# [STATED PROBLEM]
Everything in the listing should be restated word for word.

##### EXERCISE MATERIAL

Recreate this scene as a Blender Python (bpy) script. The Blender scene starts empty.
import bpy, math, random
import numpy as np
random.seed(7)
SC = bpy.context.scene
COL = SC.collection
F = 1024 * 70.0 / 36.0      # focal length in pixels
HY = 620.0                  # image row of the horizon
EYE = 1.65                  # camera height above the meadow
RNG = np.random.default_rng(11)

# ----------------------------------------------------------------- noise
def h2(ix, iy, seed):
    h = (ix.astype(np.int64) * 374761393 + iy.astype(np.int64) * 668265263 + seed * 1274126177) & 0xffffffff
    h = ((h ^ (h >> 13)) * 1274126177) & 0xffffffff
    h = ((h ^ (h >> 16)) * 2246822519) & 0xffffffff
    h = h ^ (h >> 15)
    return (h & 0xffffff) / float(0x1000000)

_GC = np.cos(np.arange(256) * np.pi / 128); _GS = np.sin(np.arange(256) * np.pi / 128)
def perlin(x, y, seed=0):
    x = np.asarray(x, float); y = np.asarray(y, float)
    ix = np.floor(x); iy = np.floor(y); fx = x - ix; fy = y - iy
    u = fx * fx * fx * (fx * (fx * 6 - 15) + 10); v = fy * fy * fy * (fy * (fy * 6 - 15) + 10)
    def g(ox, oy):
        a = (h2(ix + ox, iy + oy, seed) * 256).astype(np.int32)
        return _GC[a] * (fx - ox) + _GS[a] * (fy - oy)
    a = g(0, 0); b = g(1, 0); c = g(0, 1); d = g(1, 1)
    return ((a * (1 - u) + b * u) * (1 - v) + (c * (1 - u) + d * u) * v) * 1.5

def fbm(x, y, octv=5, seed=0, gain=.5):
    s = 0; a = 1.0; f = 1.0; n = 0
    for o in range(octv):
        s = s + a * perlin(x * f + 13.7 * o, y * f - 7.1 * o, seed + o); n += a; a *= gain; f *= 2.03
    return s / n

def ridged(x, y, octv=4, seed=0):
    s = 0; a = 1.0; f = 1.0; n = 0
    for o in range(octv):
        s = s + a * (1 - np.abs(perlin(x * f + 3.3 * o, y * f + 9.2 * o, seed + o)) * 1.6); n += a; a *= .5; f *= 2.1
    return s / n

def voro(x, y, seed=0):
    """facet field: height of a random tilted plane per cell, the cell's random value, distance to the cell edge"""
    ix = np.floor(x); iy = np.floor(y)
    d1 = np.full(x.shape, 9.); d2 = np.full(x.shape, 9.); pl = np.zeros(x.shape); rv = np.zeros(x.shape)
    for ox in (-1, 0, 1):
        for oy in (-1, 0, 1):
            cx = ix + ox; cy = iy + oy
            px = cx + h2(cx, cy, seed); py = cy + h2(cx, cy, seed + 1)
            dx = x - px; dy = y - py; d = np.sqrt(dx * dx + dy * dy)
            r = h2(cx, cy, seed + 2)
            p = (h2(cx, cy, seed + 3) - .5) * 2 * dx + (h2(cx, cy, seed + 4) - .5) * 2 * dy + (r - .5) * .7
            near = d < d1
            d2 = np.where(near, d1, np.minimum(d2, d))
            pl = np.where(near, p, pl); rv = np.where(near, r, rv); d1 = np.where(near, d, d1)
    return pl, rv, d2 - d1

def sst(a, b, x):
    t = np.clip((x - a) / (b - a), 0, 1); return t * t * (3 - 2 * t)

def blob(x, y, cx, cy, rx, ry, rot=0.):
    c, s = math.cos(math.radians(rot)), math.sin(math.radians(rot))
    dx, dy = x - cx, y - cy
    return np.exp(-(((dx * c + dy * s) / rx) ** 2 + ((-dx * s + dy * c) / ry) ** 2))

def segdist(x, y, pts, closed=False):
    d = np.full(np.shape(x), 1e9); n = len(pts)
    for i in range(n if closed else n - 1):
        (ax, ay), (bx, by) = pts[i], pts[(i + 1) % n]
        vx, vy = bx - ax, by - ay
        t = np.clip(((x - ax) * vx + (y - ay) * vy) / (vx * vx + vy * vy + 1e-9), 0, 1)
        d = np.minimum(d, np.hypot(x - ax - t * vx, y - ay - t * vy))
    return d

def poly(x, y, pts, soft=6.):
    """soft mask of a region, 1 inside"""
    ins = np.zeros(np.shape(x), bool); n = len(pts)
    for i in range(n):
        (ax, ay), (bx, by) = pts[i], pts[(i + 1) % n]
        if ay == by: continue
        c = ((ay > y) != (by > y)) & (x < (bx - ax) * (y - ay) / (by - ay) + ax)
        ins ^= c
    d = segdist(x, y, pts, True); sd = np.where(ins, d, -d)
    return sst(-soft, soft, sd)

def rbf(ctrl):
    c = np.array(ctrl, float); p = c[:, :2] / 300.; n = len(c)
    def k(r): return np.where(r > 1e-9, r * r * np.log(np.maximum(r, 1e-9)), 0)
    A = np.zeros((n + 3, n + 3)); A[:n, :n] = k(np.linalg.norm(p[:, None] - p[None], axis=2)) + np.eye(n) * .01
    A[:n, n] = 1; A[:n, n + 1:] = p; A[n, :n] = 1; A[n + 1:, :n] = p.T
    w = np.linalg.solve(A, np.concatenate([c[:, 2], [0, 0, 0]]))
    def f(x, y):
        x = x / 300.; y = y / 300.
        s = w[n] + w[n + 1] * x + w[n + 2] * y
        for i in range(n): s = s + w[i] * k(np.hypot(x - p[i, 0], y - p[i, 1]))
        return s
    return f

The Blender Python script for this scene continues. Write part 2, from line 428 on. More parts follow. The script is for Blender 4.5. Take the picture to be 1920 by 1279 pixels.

##########

# [ANSWER BELOW]
Recreate this scene as a Blender Python (bpy) script. The Blender scene starts empty.
import bpy, math, random
import numpy as np
random.seed(7)
SC = bpy.context.scene
COL = SC.collection
F = 1024 * 70.0 / 36.0      # focal length in pixels
HY = 620.0                  # image row of the horizon
EYE = 1.65                  # camera height above the meadow
RNG = np.random.default_rng(11)

# ----------------------------------------------------------------- noise
def h2(ix, iy, seed):
    h = (ix.astype(np.int64) * 374761393 + iy.astype(np.int64) * 668265263 + seed * 1274126177) & 0xffffffff
    h = ((h ^ (h >> 13)) * 1274126177) & 0xffffffff
    h = ((h ^ (h >> 16)) * 2246822519) & 0xffffffff
    h = h ^ (h >> 15)
    return (h & 0xffffff) / float(0x1000000)

_GC = np.cos(np.arange(256) * np.pi / 128); _GS = np.sin(np.arange(256) * np.pi / 128)
def perlin(x, y, seed=0):
    x = np.asarray(x, float); y = np.asarray(y, float)
    ix = np.floor(x); iy = np.floor(y); fx = x - ix; fy = y - iy
    u = fx * fx * fx * (fx * (fx * 6 - 15) + 10); v = fy * fy * fy * (fy * (fy * 6 - 15) + 10)
    def g(ox, oy):
        a = (h2(ix + ox, iy + oy, seed) * 256).astype(np.int32)
        return _GC[a] * (fx - ox) + _GS[a] * (fy - oy)
    a = g(0, 0); b = g(1, 0); c = g(0, 1); d = g(1, 1)
    return ((a * (1 - u) + b * u) * (1 - v) + (c * (1 - u) + d * u) * v) * 1.5

def fbm(x, y, octv=5, seed=0, gain=.5):
    s = 0; a = 1.0; f = 1.0; n = 0
    for o in range(octv):
        s = s + a * perlin(x * f + 13.7 * o, y * f - 7.1 * o, seed + o); n += a; a *= gain; f *= 2.03
    return s / n

def ridged(x, y, octv=4, seed=0):
    s = 0; a = 1.0; f = 1.0; n = 0
    for o in range(octv):
        s = s + a * (1 - np.abs(perlin(x * f + 3.3 * o, y * f + 9.2 * o, seed + o)) * 1.6); n += a; a *= .5; f *= 2.1
    return s / n

def voro(x, y, seed=0):
    """facet field: height of a random tilted plane per cell, the cell's random value, distance to the cell edge"""
    ix = np.floor(x); iy = np.floor(y)
    d1 = np.full(x.shape, 9.); d2 = np.full(x.shape, 9.); pl = np.zeros(x.shape); rv = np.zeros(x.shape)
    for ox in (-1, 0, 1):
        for oy in (-1, 0, 1):
            cx = ix + ox; cy = iy + oy
            px = cx + h2(cx, cy, seed); py = cy + h2(cx, cy, seed + 1)
            dx = x - px; dy = y - py; d = np.sqrt(dx * dx + dy * dy)
            r = h2(cx, cy, seed + 2)
            p = (h2(cx, cy, seed + 3) - .5) * 2 * dx + (h2(cx, cy, seed + 4) - .5) * 2 * dy + (r - .5) * .7
            near = d < d1
            d2 = np.where(near, d1, np.minimum(d2, d))
            pl = np.where(near, p, pl); rv = np.where(near, r, rv); d1 = np.where(near, d, d1)
    return pl, rv, d2 - d1

def sst(a, b, x):
    t = np.clip((x - a) / (b - a), 0, 1); return t * t * (3 - 2 * t)

def blob(x, y, cx, cy, rx, ry, rot=0.):
    c, s = math.cos(math.radians(rot)), math.sin(math.radians(rot))
    dx, dy = x - cx, y - cy
    return np.exp(-(((dx * c + dy * s) / rx) ** 2 + ((-dx * s + dy * c) / ry) ** 2))

def segdist(x, y, pts, closed=False):
    d = np.full(np.shape(x), 1e9); n = len(pts)
    for i in range(n if closed else n - 1):
        (ax, ay), (bx, by) = pts[i], pts[(i + 1) % n]
        vx, vy = bx - ax, by - ay
        t = np.clip(((x - ax) * vx + (y - ay) * vy) / (vx * vx + vy * vy + 1e-9), 0, 1)
        d = np.minimum(d, np.hypot(x - ax - t * vx, y - ay - t * vy))
    return d

def poly(x, y, pts, soft=6.):
    """soft mask of a region, 1 inside"""
    ins = np.zeros(np.shape(x), bool); n = len(pts)
    for i in range(n):
        (ax, ay), (bx, by) = pts[i], pts[(i + 1) % n]
        if ay == by: continue
        c = ((ay > y) != (by > y)) & (x < (bx - ax) * (y - ay) / (by - ay) + ax)
        ins ^= c
    d = segdist(x, y, pts, True); sd = np.where(ins, d, -d)
    return sst(-soft, soft, sd)

def rbf(ctrl):
    c = np.array(ctrl, float); p = c[:, :2] / 300.; n = len(c)
    def k(r): return np.where(r > 1e-9, r * r * np.log(np.maximum(r, 1e-9)), 0)
    A = np.zeros((n + 3, n + 3)); A[:n, :n] = k(np.linalg.norm(p[:, None] - p[None], axis=2)) + np.eye(n) * .01
    A[:n, n] = 1; A[:n, n + 1:] = p; A[n, :n] = 1; A[n + 1:, :n] = p.T
    w = np.linalg.solve(A, np.concatenate([c[:, 2], [0, 0, 0]]))
    def f(x, y):
        x = x / 300.; y = y / 300.
        s = w[n] + w[n + 1] * x + w[n + 2] * y
        for i in range(n): s = s + w[i] * k(np.hypot(x - p[i, 0], y - p[i, 1]))
        return s
    return f

The Blender Python script for this scene continues. Write part 2, from line 428 on. More parts follow. The script is for Blender 4.5. Take the picture to be 1920 by 1279 pixels.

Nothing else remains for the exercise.